I’ve never had a framework that requires a “more expensive server”. Servers are built with capacity. Capacity that uses power whether or not you’re storing extra bytes or not. You dont build a server for a site; you put sites into an existing server.
Not been an observed problem for me. But to be fair, i’m not one to care about microseconds worth of time that most modern internet speeds accomplish this extra load.
I fail to see significant enough value in this impact to bat an eyelash at. Which, incidentally, is probably more of an environmental impact than a couple of kilobytes being sent over the wire.
I don’t… see how there’s a changing value over time.
If you’re trying to rewrite the plugin, this is true, but if the plugin is doing something you would struggle to do as a coder yourself, then… there’s where your ‘may be harder’ exists, and is an impossibility to render a universal judgement on.
I’m curious now. Have you actually done the math on all these environmental impacts you talk about? The microseconds and number of bytes relative to the average? The difference between that and… I dont know… the amount of extra computer time and thus power you have to put in in front of a online PC screen to replicate the effects of the code in ‘pure’ web? Where’s the balance point?
Sitting behind a user, waiting for a spinning wheel, gives me one view of environment impact. Using a cheap small VPS instead of several big VPS’s is another impact. Some hits your wallet, some hits your blood pressure. And some hits the energy consumption and bandwidth.
There was once someone who said “be careful of the cents, the dollars can manage them selfs”.
We can at least agree that we are looking at this from different angles.
And at the end of the day, there are factors that harder to argue about: Having really fun chasing micro seconds. Try it sometime!
After a decade or two, you suffer from maintenance problems and wasting time (money) trying to find work arounds for something you do not understand or is responsible for.
But let us end this discussion. We sit at opposite corners of the room. I agree that your arguments are valid in most cases.

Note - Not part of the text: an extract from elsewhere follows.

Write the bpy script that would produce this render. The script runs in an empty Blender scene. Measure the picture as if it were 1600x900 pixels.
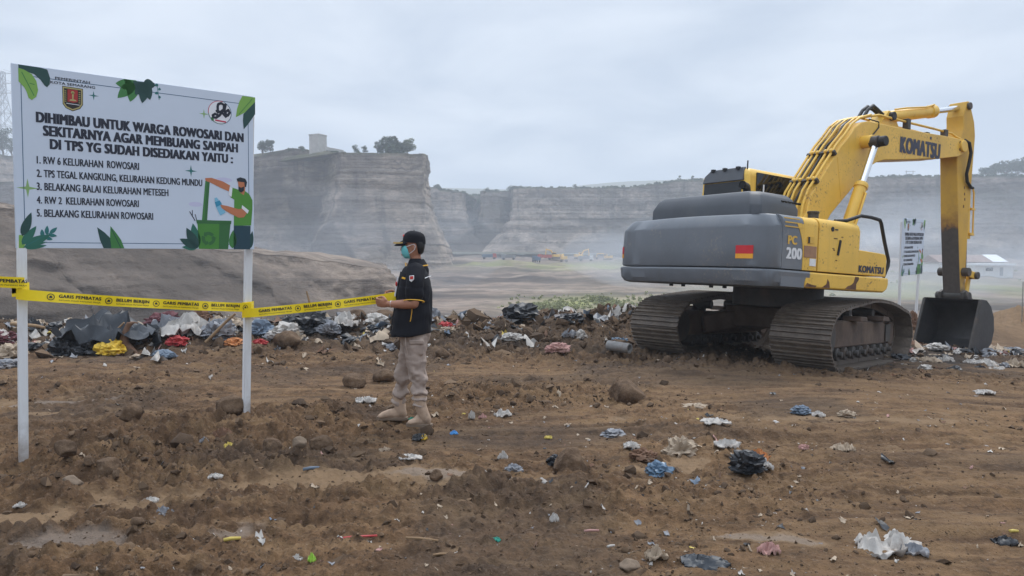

But not all.
I dont actually think we do sit at “opposite corners”, because that would imply that my position is that you should always use frameworks and such. Which isnt my position. But, I agree we sit at different positions within the room, as will every other person reading the thread, sitting somewhere in the room.
But, as you do not wish to engage in further discussion, I shall let your words be the final on the subject, no matter if we still disagree on them.